Tartan Asia Extreme

Tartan Asia Extreme

by Holly Kirkwood

Well now that even Jonathan Ross (husband of our beloved Mooky Icon Jane Goldman)has discovered there is something to be said for filmmakers working over in Asia, some may feel that Asian cinema is all a bit old hat, and be moving on to, say, the dark tales of the Sioux Indians or some such.

But no! If you’re a fan of quality films, ignore Messrs Ross and that annoying man from the BBC who is about eighty, and sit up and pay attention: extreme asian cinema is the best thing in town!

The Asian cinema talent which is being increasingly exported our way has had years and years out of our eyesight to develop, and informed by various stylistic tricks from the west, has largely emerged with a cinematic language of its own which feels immensely rewarding to our bored, America-dominated eyeballs.

This is part of the appeal of Asian movies, and indeed long has been. Precursor of all the hot new Asian directors John Woo long ago sold out to Hollywood, and now makes increasingly larger explosions for the likes of Mr Cruise, but his work in the 1980sin Hong Kong still packs a punch now. The Killer was a revolution in cinema when it came out in 1989. The extraordinary, balletic violence made audiences look at conflict in an entirely different way.

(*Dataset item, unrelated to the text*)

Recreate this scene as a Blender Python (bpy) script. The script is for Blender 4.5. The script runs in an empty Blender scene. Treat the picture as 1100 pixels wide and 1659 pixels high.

Woo set the tone for the rest. Wong Kar Wai deals also in gangland violence and hitmen, although in a more melancholy fashion, stunningly shot. And the whole Crouching Tiger phenomenon is also centered on the shaolin films of the 20th century, and fighting, although not visceral display, is firmly centre stage.

In other words, Asian cinema, at least much of what we are fed over here, seems to be a bloodthirsty beast. From Ring to Oldboy, rarely does a character make it to the end unscathed.